## Given task:
Output, please, exactly those lines of the listing that come before the line with "m.build('beef_cut', TRIM, base=(.25, .05, .15, 0), label='ragged", along with that line itself.

## Given data:

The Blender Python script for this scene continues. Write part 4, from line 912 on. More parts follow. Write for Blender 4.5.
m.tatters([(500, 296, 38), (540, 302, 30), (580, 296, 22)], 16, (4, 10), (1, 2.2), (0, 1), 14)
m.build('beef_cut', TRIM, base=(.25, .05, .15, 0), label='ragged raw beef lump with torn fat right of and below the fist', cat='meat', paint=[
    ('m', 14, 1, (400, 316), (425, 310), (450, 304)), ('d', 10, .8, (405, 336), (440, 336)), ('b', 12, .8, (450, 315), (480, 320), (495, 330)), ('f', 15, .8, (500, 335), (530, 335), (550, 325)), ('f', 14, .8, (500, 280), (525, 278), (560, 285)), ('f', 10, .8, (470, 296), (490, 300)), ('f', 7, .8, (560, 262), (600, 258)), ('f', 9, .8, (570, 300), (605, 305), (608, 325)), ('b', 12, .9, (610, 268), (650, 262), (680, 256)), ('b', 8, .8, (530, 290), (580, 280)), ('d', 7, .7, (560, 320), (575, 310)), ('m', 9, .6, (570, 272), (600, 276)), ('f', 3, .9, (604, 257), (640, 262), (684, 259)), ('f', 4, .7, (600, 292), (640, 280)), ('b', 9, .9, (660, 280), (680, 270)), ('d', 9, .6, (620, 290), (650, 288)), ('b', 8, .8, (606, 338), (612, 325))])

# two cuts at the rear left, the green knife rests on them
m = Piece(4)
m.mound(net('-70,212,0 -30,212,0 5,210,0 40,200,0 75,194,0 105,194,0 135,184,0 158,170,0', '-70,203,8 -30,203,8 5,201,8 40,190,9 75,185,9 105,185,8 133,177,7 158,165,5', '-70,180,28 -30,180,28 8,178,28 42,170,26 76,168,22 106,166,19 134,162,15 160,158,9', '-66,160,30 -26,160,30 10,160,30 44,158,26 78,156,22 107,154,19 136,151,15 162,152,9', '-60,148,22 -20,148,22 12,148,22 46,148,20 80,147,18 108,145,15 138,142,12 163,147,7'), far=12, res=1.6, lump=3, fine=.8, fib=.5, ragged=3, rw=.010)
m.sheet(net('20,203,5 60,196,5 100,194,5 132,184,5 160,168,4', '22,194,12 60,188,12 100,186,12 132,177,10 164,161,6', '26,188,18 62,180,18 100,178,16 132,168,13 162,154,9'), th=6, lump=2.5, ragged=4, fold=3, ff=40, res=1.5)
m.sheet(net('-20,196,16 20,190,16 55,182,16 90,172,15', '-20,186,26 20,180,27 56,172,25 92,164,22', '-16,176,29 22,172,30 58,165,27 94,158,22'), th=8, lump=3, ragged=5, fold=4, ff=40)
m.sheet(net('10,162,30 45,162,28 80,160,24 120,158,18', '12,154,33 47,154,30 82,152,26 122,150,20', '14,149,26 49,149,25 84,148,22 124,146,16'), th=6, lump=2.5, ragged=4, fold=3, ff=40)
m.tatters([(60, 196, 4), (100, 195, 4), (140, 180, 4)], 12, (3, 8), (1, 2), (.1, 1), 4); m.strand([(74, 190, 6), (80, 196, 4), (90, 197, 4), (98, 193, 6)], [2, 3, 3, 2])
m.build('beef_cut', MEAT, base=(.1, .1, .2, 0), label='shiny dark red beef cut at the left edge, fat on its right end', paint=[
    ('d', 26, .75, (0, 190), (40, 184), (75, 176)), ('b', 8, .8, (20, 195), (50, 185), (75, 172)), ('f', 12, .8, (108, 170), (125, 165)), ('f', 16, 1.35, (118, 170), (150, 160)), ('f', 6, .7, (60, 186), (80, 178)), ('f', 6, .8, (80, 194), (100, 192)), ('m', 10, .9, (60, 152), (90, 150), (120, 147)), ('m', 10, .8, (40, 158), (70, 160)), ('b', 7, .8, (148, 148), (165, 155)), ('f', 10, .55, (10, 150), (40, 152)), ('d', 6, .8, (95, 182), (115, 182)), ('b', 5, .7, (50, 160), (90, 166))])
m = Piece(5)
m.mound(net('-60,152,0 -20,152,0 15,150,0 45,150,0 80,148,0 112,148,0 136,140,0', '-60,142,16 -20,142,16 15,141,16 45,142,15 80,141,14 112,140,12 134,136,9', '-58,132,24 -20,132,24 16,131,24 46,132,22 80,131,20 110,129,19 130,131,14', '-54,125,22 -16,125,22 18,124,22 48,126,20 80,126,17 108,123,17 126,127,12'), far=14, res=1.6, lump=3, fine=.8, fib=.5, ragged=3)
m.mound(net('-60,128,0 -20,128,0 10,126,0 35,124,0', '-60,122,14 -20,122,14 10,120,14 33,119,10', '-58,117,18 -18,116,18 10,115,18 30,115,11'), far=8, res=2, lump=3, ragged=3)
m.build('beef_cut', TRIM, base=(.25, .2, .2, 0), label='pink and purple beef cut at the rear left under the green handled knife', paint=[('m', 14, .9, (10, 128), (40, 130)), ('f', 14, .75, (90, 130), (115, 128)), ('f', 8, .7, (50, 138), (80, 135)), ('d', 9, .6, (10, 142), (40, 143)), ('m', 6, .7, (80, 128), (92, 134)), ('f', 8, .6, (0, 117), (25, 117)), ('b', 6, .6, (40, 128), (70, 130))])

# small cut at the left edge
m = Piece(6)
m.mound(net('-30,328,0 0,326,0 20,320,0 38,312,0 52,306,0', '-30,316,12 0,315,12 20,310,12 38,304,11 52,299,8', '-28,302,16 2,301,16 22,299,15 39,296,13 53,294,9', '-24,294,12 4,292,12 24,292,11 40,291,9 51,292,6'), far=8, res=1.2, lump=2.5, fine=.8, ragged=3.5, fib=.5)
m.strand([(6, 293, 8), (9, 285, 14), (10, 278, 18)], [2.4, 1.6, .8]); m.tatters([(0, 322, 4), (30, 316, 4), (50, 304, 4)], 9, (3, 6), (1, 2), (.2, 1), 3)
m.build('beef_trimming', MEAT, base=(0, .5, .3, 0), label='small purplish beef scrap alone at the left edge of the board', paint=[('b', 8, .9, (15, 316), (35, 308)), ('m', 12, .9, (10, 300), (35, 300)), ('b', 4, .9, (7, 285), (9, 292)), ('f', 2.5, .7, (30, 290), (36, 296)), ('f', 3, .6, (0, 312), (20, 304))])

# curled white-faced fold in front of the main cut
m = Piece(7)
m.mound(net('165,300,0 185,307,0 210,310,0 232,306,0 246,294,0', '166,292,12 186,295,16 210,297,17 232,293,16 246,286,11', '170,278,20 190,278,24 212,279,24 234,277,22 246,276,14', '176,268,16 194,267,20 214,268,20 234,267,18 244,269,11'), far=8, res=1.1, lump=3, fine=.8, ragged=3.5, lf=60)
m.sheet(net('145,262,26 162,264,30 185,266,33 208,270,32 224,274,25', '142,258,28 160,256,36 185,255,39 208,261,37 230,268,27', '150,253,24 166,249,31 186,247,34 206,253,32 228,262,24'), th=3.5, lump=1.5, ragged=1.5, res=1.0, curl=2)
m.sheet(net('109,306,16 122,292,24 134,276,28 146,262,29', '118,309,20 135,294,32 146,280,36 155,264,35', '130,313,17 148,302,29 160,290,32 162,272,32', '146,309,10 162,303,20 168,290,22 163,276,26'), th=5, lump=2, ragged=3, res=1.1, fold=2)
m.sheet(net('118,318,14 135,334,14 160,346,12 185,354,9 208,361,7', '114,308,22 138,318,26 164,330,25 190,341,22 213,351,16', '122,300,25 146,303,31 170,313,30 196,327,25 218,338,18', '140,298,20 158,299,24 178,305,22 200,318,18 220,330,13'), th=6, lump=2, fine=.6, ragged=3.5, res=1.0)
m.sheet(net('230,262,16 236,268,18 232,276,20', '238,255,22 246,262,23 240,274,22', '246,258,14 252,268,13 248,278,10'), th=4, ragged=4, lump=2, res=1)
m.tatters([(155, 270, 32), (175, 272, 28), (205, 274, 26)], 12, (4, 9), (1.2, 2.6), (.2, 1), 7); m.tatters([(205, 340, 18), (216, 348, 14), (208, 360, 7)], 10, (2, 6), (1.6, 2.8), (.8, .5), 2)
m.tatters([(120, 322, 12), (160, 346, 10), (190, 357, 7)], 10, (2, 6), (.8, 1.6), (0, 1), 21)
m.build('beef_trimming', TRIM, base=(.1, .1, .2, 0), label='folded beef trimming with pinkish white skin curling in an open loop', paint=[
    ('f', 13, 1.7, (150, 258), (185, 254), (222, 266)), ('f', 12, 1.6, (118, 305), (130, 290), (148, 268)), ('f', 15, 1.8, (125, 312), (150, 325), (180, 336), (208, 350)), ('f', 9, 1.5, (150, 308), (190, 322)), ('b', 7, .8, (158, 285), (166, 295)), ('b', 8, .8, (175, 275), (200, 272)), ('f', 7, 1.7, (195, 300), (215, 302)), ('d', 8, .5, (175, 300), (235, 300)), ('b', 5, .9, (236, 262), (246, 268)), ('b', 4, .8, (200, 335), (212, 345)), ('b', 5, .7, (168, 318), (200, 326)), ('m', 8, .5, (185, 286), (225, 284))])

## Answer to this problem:
The Blender Python script for this scene continues. Write part 4, from line 912 on. More parts follow. Write for Blender 4.5.
m.tatters([(500, 296, 38), (540, 302, 30), (580, 296, 22)], 16, (4, 10), (1, 2.2), (0, 1), 14)
m.build('beef_cut', TRIM, base=(.25, .05, .15, 0), label='ragged raw beef lump with torn fat right of and below the fist', cat='meat', paint=[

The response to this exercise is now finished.